Technological innovation is critical to addressing the climate crisis – but any new technology brings potentially novel risks alongside potential benefits.

Insurers look to the past to understand future risk. But with new technologies which lack history, forecasting risk becomes less straightforward. Climate change mitigation will require new technology so new ways of pricing risk will be required.

Innovative technological responses to these two streams – mitigation and adaptation – come with their own risks that need mapping and forecasting.

Mitigating the risk of climate mitigation

The electrification of transportation, for example, is potentially one of the most important innovations furthering the decarbonization agenda. However, the cost of insuring electric vehicles has recently been in the news in the UK, as premiums are being driven up by higher-than-expected repair costs as well as issues around battery safety.

Clean hydrogen is another advancement that can potentially further the net-zero transition, but this also poses novel risks. As a carrier of energy, hydrogen can be relatively easy to store and transport – but it needs to be handled carefully as it is highly flammable. Marsh is leading in the way in facilitating insurance of the construction and operation of hydrogen projects, helping to unleash worldwide investment in hydrogen production facilities that is expected to top US$150 billion by 2025.

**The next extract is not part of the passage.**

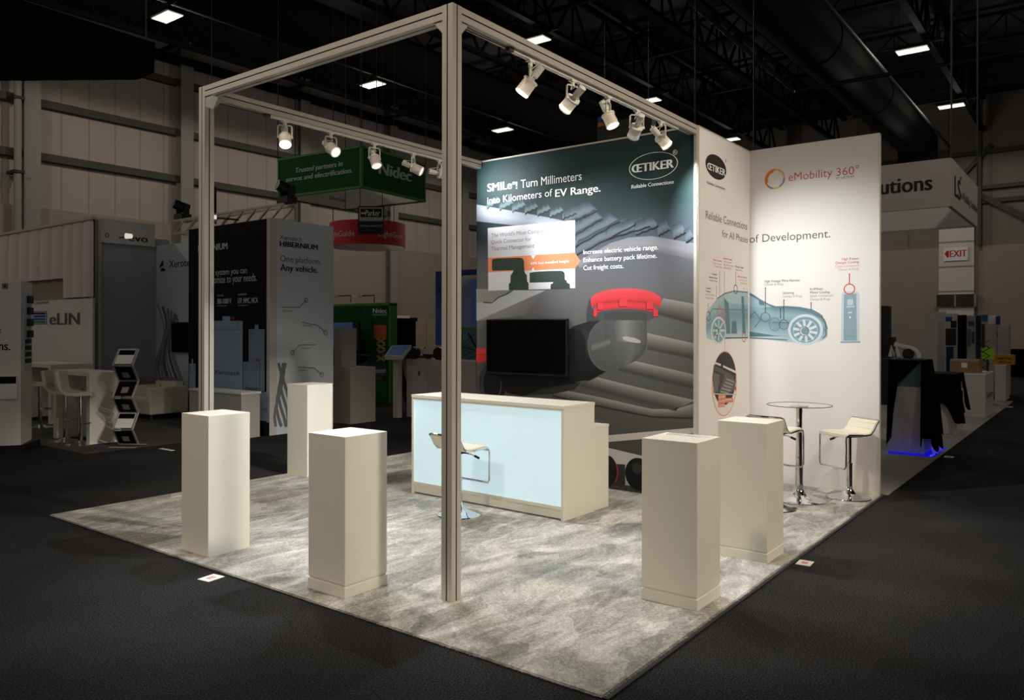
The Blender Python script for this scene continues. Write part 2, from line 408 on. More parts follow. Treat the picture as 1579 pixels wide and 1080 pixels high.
for i, (c, r, lab) in enumerate(((at(1385, 190, 43), 1.05, 'large round grey air duct running over the white signs at right'), (at(790, 160, 40), .95, 'large round grey air duct running behind the lamp frame at left'))):
    b = MB(); b.cyl((-3, c.y, c.z), (EX-1, c.y, c.z), r, n=32)
    t = thing('air_duct', lab, 'duct', (EX-1, c.y, c.z)); b.build('duct_tube', 'duct_grey', t, smooth=True)
    for x in range(10, 48, 9): h = MB(); h.tube([(x, c.y+(r+.02)*math.cos(a), c.z+(r+.02)*math.sin(a)) for a in [2*math.pi*k/24 for k in range(24)]], .03, 5, closed=True); h.build('band', 'steel_dark', t)
    MB().box((EX-1.2, c.y-r, c.z-3.2), (EX-.7, c.y+r, c.z+.3)).build('drop_box', 'duct_grey', t)
for (u0, v0, u1, v1, z) in ((1060, 0, 1225, 140, 24), (1225, 140, 1579, 78, 27), (1270, 0, 1450, 212, 30)):
    p = at(u0, v0, z); q = at(u1, v1, z); e = (q-p)*.0
    if u0 == 1270: q = at(1335, 75, 30); p = Vector((-2, q.y, q.z)); q = Vector((EX-1, q.y, q.z))
    tag(MB().cyl(p-e, q+e, .07, n=8).build('sprinkler_pipe', 'steel_dark', org=(p+q)/2),
        {1060: 'thin pipe under the roof left of the big duct', 1225: 'pipe crossing the roof between the two right lamps', 1270: 'long thin pipe along the right side of the big duct'}[u0], 'pipe')
BAY = ((258, 25, 'roof lamp at top left beside the black hanging banner'), (575, 130, 'roof lamp above the green hanging sign'), (825, 62, 'roof lamp peeking over the right frame beam nearest the corner post'),
       (1000, 155, 'roof lamp peeking over the right frame beam near the dark wall'), (775, 200, 'roof lamp seen inside the frame above the dark printed wall'),
       (1407, 77, 'nearest of the two roof lamps at the right of the big duct'), (1467, 163, 'far roof lamp above the white hanging sign at right'), (1125, 215, 'roof lamp just over the top edge of the narrow white wall'))
for u, v, lab in BAY+((None, (1.6, 24.2), ''), (None, (-7.5, 24.2), '')):    # the last two are unseen lights added to brighten the left wall
    p = gp(u, v, 12.9) if u else Vector((*v, 12.9)); t = None
    if u:
        t = thing('high_bay_light', lab, 'ceiling light', p, 0, 'roof lamps of the hall')
        hs = MB().box(p+Vector((-.34, -.62, 0)), p+Vector((.34, .62, .14))).build('housing', 'duct_grey', t, bevel=.02)
        MB().box(p+Vector((-.29, -.57, -.05)), p+Vector((.29, .57, 0))).build('lens', 'bay_lens', hs, bevel=.02)
        b = MB()
        for dy in (-.5, .5): b.cyl(p+Vector((0, dy, .14)), p+Vector((0, dy, CZ-12.9)), .012, n=6)
        b.beam(p+Vector((0, -1.1, .2)), p+Vector((0, 1.1, .2)), .05); b.build('hanger', 'steel_dark', t)
    for kind, e in (('SPOT', 350 if u else 480), ('POINT', 95)):   # downlight plus what leaves the lens sideways
        l = bpy.data.lights.new('bay_glow', kind); l.energy = e; l.color = (1, .92, .84); l.shadow_soft_size = .3
        if kind == 'SPOT': l.spot_size = R(178); l.spot_blend = .12
        o = bpy.data.objects.new('bay_glow', l); COL.objects.link(o); o.location = (0, 0, -.45) if u else p-UP*.45; o.parent = t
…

Finding the right insurance models will likewise be critical to innovative decarbonization approaches such as solar farms in space, which beam down energy to receptors on land using microwaves – an approach becoming economically feasible thanks to the decreasing cost of launching satellites.

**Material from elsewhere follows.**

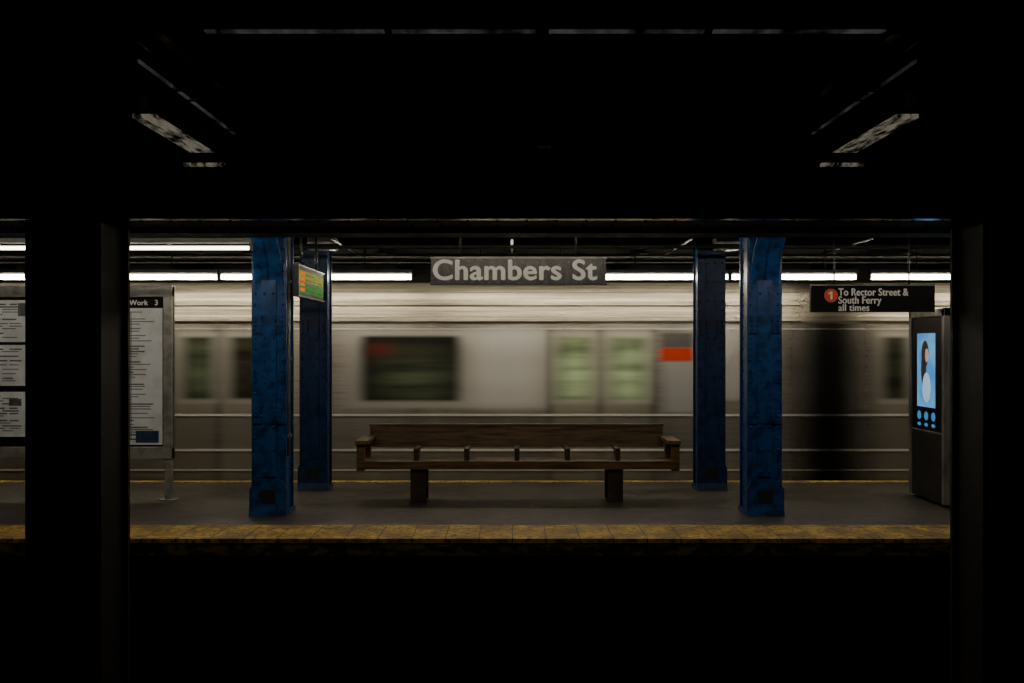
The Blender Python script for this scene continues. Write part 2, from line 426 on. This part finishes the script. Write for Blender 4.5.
for px in (418.5,615):
    xx=PX(px,11.2)
    m.box(xx-.085,xx+.085,11.14,11.21,0,.375,WOODD); m.box(xx-.085,xx+.085,11.48,11.56,0,.405,WOODD)
    m.box(xx-.04,xx+.04,11.21,11.48,.06,.14,WOODD); m.box(xx-.085,xx+.085,11.135,11.6,.35,.41,WOODD)
m.obj((0,11.3,0),bevel=.006)

# ---------------------------------------------------------------- station name sign
e=empty('station_name_sign'); sd=10.3
m=M('panel'); m.box(PX(431,sd),PX(606,sd),sd,sd+.06,PZ(284,sd),PZ(257.5,sd),SIGNM)
m.box(PX(430,sd),PX(607,sd),sd-.01,sd+.07,PZ(258.5,sd),PZ(257,sd),GREYM)
m.box(PX(430,sd),PX(607,sd),sd-.01,sd+.07,PZ(285,sd),PZ(283.8,sd),DKMET)
for px in (460,576): m.cyl((PX(px,sd),sd+.03,PZ(257,sd)),(PX(px,sd),sd+.03,3.1),.012,DKMET)
m.obj(parent=e)
text('lettering','Chambers St',WHITE,PX(433.5,sd),PX(596.5,sd),PZ(279.5,sd),.205,sd-.003,e,.006,.0075)

# ---------------------------------------------------------------- direction sign
e=empty('direction_sign'); sd=10.9
m=M('panel'); m.box(PX(811,sd),PX(935,sd),sd,sd+.05,PZ(312,sd),PZ(284,sd),BLACKP)
m.box(PX(811,sd),PX(935,sd),sd-.004,sd,PZ(285.5,sd),PZ(284.6,sd),GREYM)
for px in (835,910): m.cyl((PX(px,sd),sd+.03,PZ(284,sd)),(PX(px,sd),sd+.03,3.1),.01,DKMET)
cx,cz=PX(831,sd),PZ(295.5,sd); m.cyl((cx,sd-.004,cz),(cx,sd,cz),.074,RED,28)
m.box(cx-.008,cx+.014,sd-.007,sd-.004,cz-.042,cz+.042,WHITE)
m.prism([(cx-.008,cz+.042),(cx-.030,cz+.026),(cx-.030,cz+.010),(cx-.008,cz+.022)],sd-.007,sd-.004,'y',WHITE)
m.obj(parent=e)
text('line_1','To Rector Street &',WHITE,PX(838.5,sd),PX(908,sd),PZ(295.5,sd),.078,sd-.003,e,.0,.003)
text('line_2','South Ferry',WHITE,PX(838.5,sd),PX(881,sd),PZ(303.5,sd),.078,sd-.003,e,.0,.003)
text('line_3','all times',WHITE,PX(838.5,sd),PX(869,sd),PZ(310.8,sd),.072,sd-.003,e,.0,.003)

# ---------------------------------------------------------------- countdown display
e=empty('countdown_display'); fx=-2.15
m=M('housing'); ya,yb=10.05,11.4; za,zc2=2.26,2.56
m.box(fx-.045,fx,ya,yb,za,zc2,BLACKP); m.box(fx-.05,fx+.01,ya-.01,yb+.01,zc2,zc2+.015,DKMET)
m.box(fx-.05,fx+.012,ya-.012,ya,za,zc2,DKMET); m.box(fx-.05,fx+.01,ya-.01,yb+.01,za-.012,za,DKMET)
for yy in (10.3,11.1): m.cyl((fx-.025,yy,zc2),(fx-.025,yy,2.965),.014,DKMET)
SY=emit('screen_yellow_green',(.55,.60,.01),.40,(.01,.01,.005)); SG=emit('screen_green',(.03,.42,.03),.42,(.005,.01,.005)); SR=emit('screen_amber',(.95,.12,.01),.9,(.02,.01,.01))
for mm in (SY,SG,SR): mm.node_tree.nodes['Principled BSDF'].inputs['Roughness'].default_value=.8; mm.node_tree.nodes['Principled BSDF'].inputs['Specular IOR Level'].default_value=.1
m.box(fx,fx+.004,ya+.05,yb-.05,za+.15,zc2-.04,SY)
m.box(fx,fx+.004,ya+.05,yb-.05,za+.03,za+.14,SG)
m.obj(parent=e)
m=M('rows')
for k in range(4):
    z=za+.05+k*.055
    m.box(fx+.004,fx+.006,ya+.1,ya+.3,z,z+.034,SR); m.box(fx+.004,fx+.006,ya+.36,ya+.85,z,z+.022,BLACKP); m.box(fx+.004,fx+.006,yb-.35,yb-.15,z,z+.022,BLACKP)
m.obj(parent=e)

# ---------------------------------------------------------------- information board
e=empty('information_board'); d=11.3
m=M('frame'); yA,yB=d,d+.09
xr=PX(172,d); xl=xr-2.75
m.box(xl,xr,yA,yB,PZ(297,d),PZ(286,d),GREYM); m.box(xl,xr,yA,yB,PZ(459,d),PZ(447,d),GREYM)
m.box(xl,xr,yA+.04,yB-.01,PZ(447,d),PZ(297,d),BLACKP)
for xx in (xr-.05,xr-1.36,xl+.05):
    m.box(xx-.05,xx+.05,yA-.005,yB+.005,PZ(459,d),PZ(285,d),GREYM)
    m.box(xx-.04,xx+.04,yA+.01,yB-.01,0.0,PZ(459,d),GREYM); m.box(xx-.09,xx+.09,yA-.03,yB+.03,0,.015,GREYM)
m.obj(parent=e,bevel=.006)
def poster(name,xa,xb,za,zb,lines=True):
    p=M(name); p.box(xa,xb,yA+.032,yA+.04,za,zb,PAPER)
    z=zb-.04; y=yA+.031
    while z>za+.05 and lines:
        nb=random.choice((1,2,2,3)); hgt=random.choice((.010,.010,.016))
        wd=(xb-xa-.06)/nb
        for k in range(nb):
            s=xa+.03+k*wd; p.box(s,s+wd*random.uniform(.45,.92),y,yA+.033,z-hgt,z,INK)
        z-=random.choice((.028,.03,.05))
    return p
pr=xr-.10; plx=pr-1.2
p=poster('service_poster',plx,pr-.02,PZ(445,d),PZ(308,d)); p.box(pr-.32,pr-.06,yA+.029,yA+.031,PZ(443,d),PZ(431,d),INKB)
for k in range(3): p.box(plx+.1+k*.36,plx+.11+k*.36,yA+.029,yA+.031,PZ(440,d),PZ(312,d),INK)
p.box(plx,pr-.02,yA+.03,yA+.04,PZ(307,d),PZ(298,d),BLACKP); p.obj(parent=e)
text('header','Planned Service Work',WHITE,PX(78,d),PX(147,d),PZ(305,d),.058,yA+.028,e,.0,.002)
text('header_number','3',WHITE,PX(154,d),None,PZ(305,d),.06,yA+.028,e,.0,.002)
rx=PX(25.5,d)
for ta,tb in ((300,342),(345,386),(392,437)):
    p=poster('notice_poster',rx-.56,rx,PZ(tb,d),PZ(ta,d))
    if ta==300: p.box(rx-.1,rx-.01,yA+.028,yA+.031,PZ(316,d),PZ(303,d),INK)
    if ta==392: p.box(rx-.2,rx-.06,yA+.028,yA+.031,PZ(406,d),PZ(399,d),INK)
    p.obj(parent=e)
for ta,tb in ((300,366),(370,437)):
    p=poster('notice_poster',rx-1.15,rx-.6,PZ(tb,d),PZ(ta,d)); p.obj(parent=e)

# ---------------------------------------------------------------- digital kiosk
e=empty('digital_kiosk'); kx=4.66; y0,y1=10.78,11.72; kt=2.14
STEEL=mat('kiosk_steel',(.34,.33,.32),(.15,.15,.15),.3,.5,6,(1,1,.3),.05)
m=M('cabinet')
m.box(kx+.02,kx+.30,y0,y1,.06,kt,DKMET)
m.box(kx+.05,kx+.27,y0+.05,y1-.05,0,.06,BLACKP)
m.box(kx-.01,kx+.32,y0-.01,y0+.05,.03,kt+.02,STEEL); m.box(kx-.01,kx+.32,y1-.07,y1+.01,.03,kt+.02,STEEL)
m.box(kx-.01,kx+.32,y0-.01,y1+.01,kt-.07,kt+.02,STEEL)
m.box(kx,kx+.03,y0+.05,y1-.07,.03,.78,DKMET)
m.box(kx-.005,kx+.03,y0+.05,y1-.07,.78,.80,STEEL)
m.obj(parent=e,bevel=.008)
g=G('kiosk_screen_glow')
n=g.noise(2.2,detail=3)
c=g.mix(g.step(n,.35,.65),(.04,.28,.75),(.16,.52,.92))
g.put(g.b.inputs['Emission Color'],c); g.b.inputs['Emission Strength'].default_value=.8; g.b.inputs['Base Color'].default_value=(.02,.03,.05,1)
SCR=g.m
m=M('screen'); ys0,ys1=y0+.24,y1-.22
zs0,zs1=1.06,1.89
m.box(kx+.005,kx+.03,y0+.05,y1-.07,.80,kt-.07,BLACKP)
m.box(kx,kx+.006,ys0,ys1,zs0,zs1,SCR)
SKIN=emit('picture_skin',(.75,.38,.22),.30); HAIR=emit('picture_hair',(.10,.05,.04),.2,(.02,.02,.02)); CY=emit('icon_blue',(.06,.35,.8),.6,(.02,.03,.05)); SHIRT=emit('picture_shirt',(.30,.60,.95),.65)
def fan(cy,cz,ry,rz,mm,off):
    vs=[(kx-off,cy+ry*math.cos(2*math.pi*i/20),cz+rz*math.sin(2*math.pi*i/20)) for i in range(20)]
    m.add(vs,[tuple(range(20))],mm)
cy=(ys0+ys1)/2+.02
fan(cy,1.66,.10,.15,HAIR,.001); fan(cy+.04,1.48,.07,.20,HAIR,.0012); fan(cy-.05,1.64,.05,.08,SKIN,.002); fan(cy-.04,1.28,.11,.17,SHIRT,.0016)
for k in range(3):
    fan(ys0+.05+k*.19,.96,.055,.05,CY,-.003)
    fan(ys0+.05+k*.19,.86,.05,.02,CY,-.003)
o=m.obj(parent=e)

# ---------------------------------------------------------------- train
m=M('subway_train')
side=[(D,-.85),(D,tz(322))]
m.prism(side,XL+.3,XR-.3,'x',TS,closed=False)
roof=[(D,tz(322)),(D-.03,tz(321)),(D-.03,tz(317)),(D+.01,tz(316)),(D+.02,tz(306)),(D-.01,tz(305)),(D-.01,tz(302)),(D+.04,tz(301)),(D+.08,tz(293)),(D+.25,2.50),(D+.6,2.60),(D+1.4,2.66),(D+2.2,2.6),(D+2.6,2.44),(D+2.75,2.1)]
m.prism(roof,XL+.3,XR-.3,'x',TR,closed=False)
m.prism([(D+2.75,2.1),(D+2.75,-.85)],XL+.3,XR-.3,'x',TRACK,closed=False)
for py,h in ((415,.028),(450,.028),(470,.012),(329,.010)):
    z=tz(py); m.box(XL+.3,XR-.3,D-.006,D+.002,z-h/2,z+h/2,TL)
ob=m.obj()
m=M('train_undercarriage'); m.box(XL+.4,XR-.4,D+.3,D+2.4,-1.1,-.86,TRACK); m.obj()

# small litter
m=M('paper_litter')
for _ in range(5):
    a=PX(random.uniform(440,640),11.4); b=random.uniform(10.7,12.2); m.box(a,a+random.uniform(.02,.05),b,b+.02,.001,.005,GREYM)
m.obj()

# ---------------------------------------------------------------- world + camera
w=bpy.data.worlds.new('world'); scene.world=w; w.use_nodes=True
w.node_tree.nodes['Background'].inputs[0].default_value=(.01,.01,.011,1); w.node_tree.nodes['Background'].inputs[1].default_value=.1
cam=bpy.data.cameras.new('camera'); co=bpy.data.objects.new('camera',cam); COL.objects.link(co)
co.location=(0,0,H); co.rotation_euler=(math.pi/2,0,0)
cam.sensor_width=36; cam.lens=36*1000/1024; cam.shift_y=(HY-341.5)/1024; cam.clip_start=.05
scene.camera=co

Insurance and new adaptation risks

Adapting to the changing climate may also raise novel kinds of liability that the insurance industry has not yet come across.

Geoengineering, for example, is being more seriously considered as a response to the climate crisis. This discussion includes questions about the feasibility of techniques to lower global temperatures by reflecting the sun’s rays – and there is potential for unintended consequences and spillover effects.

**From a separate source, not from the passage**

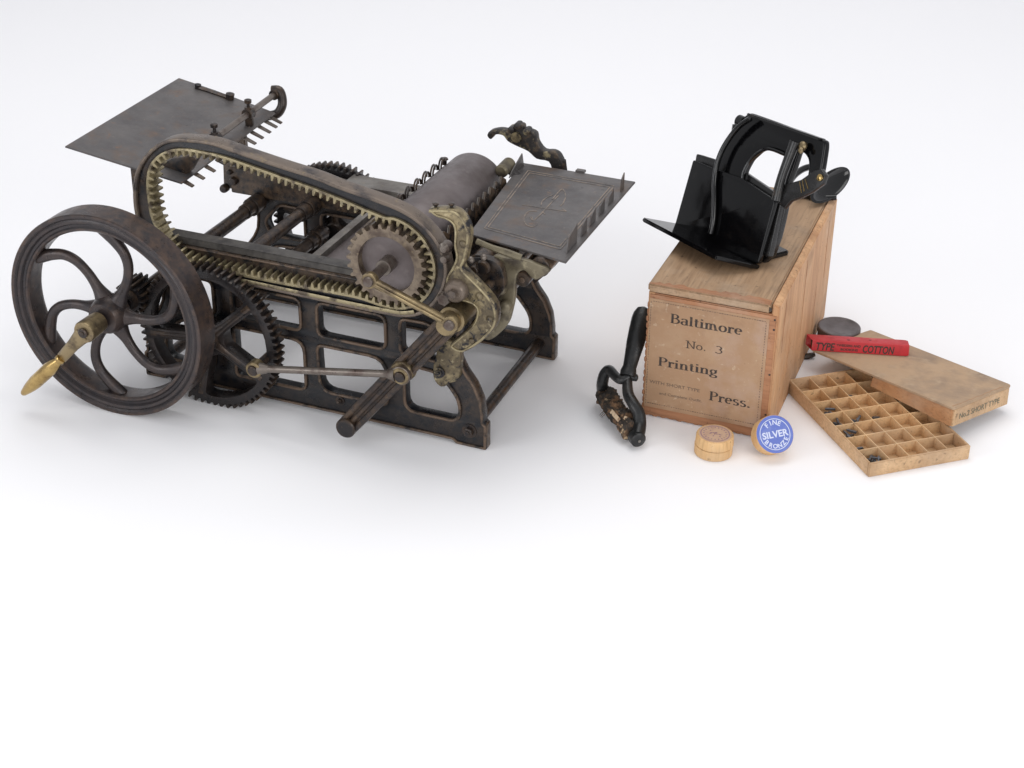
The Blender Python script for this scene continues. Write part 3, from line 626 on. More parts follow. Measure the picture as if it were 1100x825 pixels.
def roman(txt, M, width, cap, wx=.090, wy=.032, track=.03):
    tot = sum(GL[c][0]+track for c in txt); sx = width/tot; bm = bmesh.new(); cur = 0; lay = 0
    def emit(path, x0):
        nonlocal lay
        P = [Vector(p) for p in path]; L = []; R = []; z = .00003+lay*.000004; lay = (lay+1) % 12
        for i in range(len(P)):
            t = (P[min(i+1, len(P)-1)]-P[max(i-1, 0)]); t = t.normalized() if t.length > 1e-9 else Vector((1, 0)); n = Vector((-t.y, t.x))
            h = sqrt((wx*n.x)**2+(wy*n.y)**2); a = P[i]+n*h; b = P[i]-n*h
            L.append(bm.verts.new(((x0+a.x)*sx, a.y*cap, z))); R.append(bm.verts.new(((x0+b.x)*sx, b.y*cap, z)))
        for i in range(len(P)-1): bm.faces.new((L[i], L[i+1], R[i+1], R[i]))
    for c in txt:
        w, parts = GL[c]
        for p in parts:
            if p[0] == 's': emit([(p[1]-.17, p[2]+.018), (p[1]+.17, p[2]+.018)], cur)
            elif p[0] == 'd': emit([(p[1]-.05, p[2]+.0), (p[1]-.02, p[2]), (p[1]+.02, p[2]), (p[1]+.05, p[2])], cur); emit([(p[1], p[2]-.07), (p[1], p[2]+.07)], cur)
            else: emit(p, cur)
        cur += w+track
    for f in bm.faces:
        if f.normal.z < 0: f.normal_flip()
    me = bpy.data.meshes.new('t'); bm.to_mesh(me); bm.free(); me.transform(M); return me

# ------------------------------------------------------------------ the wooden box with its label
BX0, BX1, BY0, BY1, BT = .1455, .3035, .1500, .5000, .1815
wbox = thing('wooden_box', 'tall wooden box with printed paper end label, carrying the small black press', 'box', ((BX0+BX1)/2, (BY0+BY1)/2, 0))
ew = .009
def bpart(n, me, mt, lab=None, p=None):
    o = link(n, me, mt, p or wbox); 
    if lab: o['label'] = lab
    return o
# rebated lid: right wall stands a little higher than the sliding lid
bpart('side_wall', prism([(BX1-ew, BY0+.0005, 0), (BX1, BY0+.0005, 0), (BX1-.0005, BY0+.0005, BT-.003), (BX1-ew, BY0+.0005, BT+.001)], (0, BY1-BY0-.001, 0), .0012), w_side)
bpart('side_wall', prism([(BX0+.0005, BY0+.0005, 0), (BX0+ew, BY0+.0005, 0), (BX0+ew, BY0+.0005, BT-.011), (BX0+.0005, BY0+.0005, BT-.011)], (0, BY1-BY0-.001, 0), .0012), w_side)
bpart('back_wall', box(I4, BX0+ew, BX1-ew, BY1-ew, BY1-.001, .004, BT-.008, .001), w_end)
bpart('bottom_board', box(I4, BX0+ew, BX1-ew, BY0+ew, BY1-ew, .001, .008, .001), w_end)
front = bpart('front_wall', box(I4, BX0+.0015, BX1-.0012, BY0-.0005, BY0+ew, .0012, BT-.0125, .0015), w_end)
lidz = BT-.0105
lid = bpart('sliding_lid', box(I4, BX0, BX1-ew-.0012, BY0-.003, BY1-.004, lidz, BT+.0005, .0022, 3), w_lid)
rnd = random.Random(5); pts = [(BX0+.001, BY0-.0022), (BX1-ew-.0022, BY0-.0022)]
for k in range(27):
    t = k/26; pts.append((BX1-ew-.0022-(BX1-ew-.0032-BX0)*t, BY0+.006+.009*(1-abs(2*t-.5))*.5+rnd.uniform(-.003, .004)))
bpart('worn_edge', prism([(x, y, BT+.00045) for x, y in pts], (0, 0, .00022), 0), w_end, p=lid)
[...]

Any attempt to change weather patterns may cause detrimental impacts in certain areas, even if the overall impact is positive. What is more, reliance on solar geoengineering may raise new risks of a sudden spike in temperatures if the geoengineering activity is discontinued. And, as with any new idea, there may be unknowns when theory becomes practice.

While debate continues, parametric insurance has been proposed as an approach that could help to build consensus on the potential deployment of solar geoengineering, by reassuring stakeholders that they will be compensated for adverse effects on the weather in their localities. Parametric insurance is increasingly used in other contexts as a tool to build climate resilience.

Insurance at the fore

Exciting new technologies can fast track the global net-zero transition in tandem with new ways to quantify risk. With the right risk management and insurance models, decarbonization projects can attract the investment they need and scale construction and operation to mitigate climate change.

On the adaptation front, insurers’ expertise can help to foresee and anticipate novel risks associated with climate change itself as well as the technologies being developed to address it. Insights resulting from risk mapping and scenario analysis can then lead to the development of better risk management and potentially new insurance products to manage these novel risks.

The insurance industry has a key role to play in helping organizations to navigate both sides of the climate change coin – mitigation and adaptation – towards a more sustainable future for all. It is imperative to ensure that new development will not quickly find itself in a similar position as climate change unfolds.